When asked about the No campaign and the latest polling, which has every state in Australia trending toward a No vote, Pat said that people are just not switched on to it.


"Like most elections, they don't get switched onto until it gets closer. The second thing is that they don't know enough about it. And one of the key points that all Australians need to know and understand is there's a difference between the Constitution and legislation."


"We have had legislative bodies, put forward by governments in the past that have represented both the Aboriginal and Torres Strait Islander people, and those bodies have been changed or abolished once a new government has come in. So, you're not getting that continuity of service. That's legislation."
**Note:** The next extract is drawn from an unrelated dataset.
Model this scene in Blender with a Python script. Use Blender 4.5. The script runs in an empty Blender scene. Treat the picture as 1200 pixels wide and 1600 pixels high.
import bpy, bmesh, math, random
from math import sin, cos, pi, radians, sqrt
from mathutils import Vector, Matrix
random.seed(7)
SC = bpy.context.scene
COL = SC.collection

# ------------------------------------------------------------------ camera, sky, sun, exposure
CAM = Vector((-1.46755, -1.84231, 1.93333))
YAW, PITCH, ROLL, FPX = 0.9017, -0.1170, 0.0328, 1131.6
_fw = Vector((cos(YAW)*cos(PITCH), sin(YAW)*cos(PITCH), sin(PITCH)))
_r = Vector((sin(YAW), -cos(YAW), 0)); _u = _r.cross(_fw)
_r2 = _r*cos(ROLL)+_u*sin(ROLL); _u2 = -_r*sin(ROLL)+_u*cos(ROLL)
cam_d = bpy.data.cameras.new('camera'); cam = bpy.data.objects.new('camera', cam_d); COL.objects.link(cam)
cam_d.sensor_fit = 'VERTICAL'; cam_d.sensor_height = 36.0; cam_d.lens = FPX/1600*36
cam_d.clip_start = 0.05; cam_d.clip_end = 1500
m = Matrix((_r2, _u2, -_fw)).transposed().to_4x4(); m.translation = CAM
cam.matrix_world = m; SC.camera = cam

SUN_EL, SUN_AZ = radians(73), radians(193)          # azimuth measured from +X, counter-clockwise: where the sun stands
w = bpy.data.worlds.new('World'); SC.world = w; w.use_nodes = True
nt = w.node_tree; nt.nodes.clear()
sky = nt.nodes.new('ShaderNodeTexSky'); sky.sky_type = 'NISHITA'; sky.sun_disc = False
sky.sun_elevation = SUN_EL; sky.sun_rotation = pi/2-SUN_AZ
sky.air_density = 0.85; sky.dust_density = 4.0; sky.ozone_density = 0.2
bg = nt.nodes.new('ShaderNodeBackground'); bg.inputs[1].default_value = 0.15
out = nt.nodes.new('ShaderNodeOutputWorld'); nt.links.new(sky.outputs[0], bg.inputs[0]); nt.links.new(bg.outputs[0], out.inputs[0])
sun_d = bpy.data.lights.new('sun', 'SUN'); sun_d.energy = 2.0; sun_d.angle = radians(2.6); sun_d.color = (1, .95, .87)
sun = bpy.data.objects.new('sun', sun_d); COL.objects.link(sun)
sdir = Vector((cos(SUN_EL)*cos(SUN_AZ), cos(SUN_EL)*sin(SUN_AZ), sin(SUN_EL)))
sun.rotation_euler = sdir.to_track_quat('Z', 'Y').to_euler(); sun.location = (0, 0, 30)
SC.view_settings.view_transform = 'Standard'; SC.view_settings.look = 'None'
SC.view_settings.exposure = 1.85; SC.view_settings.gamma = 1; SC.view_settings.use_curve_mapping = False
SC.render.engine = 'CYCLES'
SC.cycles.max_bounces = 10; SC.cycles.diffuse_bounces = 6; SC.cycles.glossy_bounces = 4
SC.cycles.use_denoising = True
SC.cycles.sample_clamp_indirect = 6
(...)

"The best way for me to explain that to everybody else is, imagine there's one government in place, and they say we're going to fund a highway bypass for your town, and then they lose government. They get halfway through, and they've spent millions of dollars on the scoping process. They've started work, and then a new government comes in, and they say, Oh, we're not going to do that now. We're not going to do that road, that was the old government. So they cancel it."


"That money's been wasted instead of a continuation to services. That's the problem with legislation. With the constitution, it's the book of rules that says that they can build roads and they can do these things in the best way."


"It says in the Constitution that the government has the ability to raise taxes to be able to support programs throughout the country. That's all it says. It doesn't say how much those taxes are. It doesn't say what they will be applied to. It doesn't say whether it's going to be a fuel excise or whether it's going to be a tax on imports or whatever. What happens is somebody from Parliament will say, I'd like to introduce a new tax, and I'd like that to be on motor vehicles that come in from overseas, and I think it should be 14%. The opposition turns around and says, well, I think it should be 10%, and so they have this argument backwards and forwards, and they end up with a tax on cars that come into the country, probably 12% or somewhere in between."


"Just using those simple analogies is the best way I can explain to people how the system works at this point in time and how this system will work moving forward as well."


The Voice Referendum debate will continue for quite some time until the Prime Minister calls a date for it to be held.


In the meantime, while we get up and go to work or go about our business tomorrow, Pat Farmer will be tying the laces on his running shoes and heading south for another 70 to 80 kilometre run spreading his Yes message.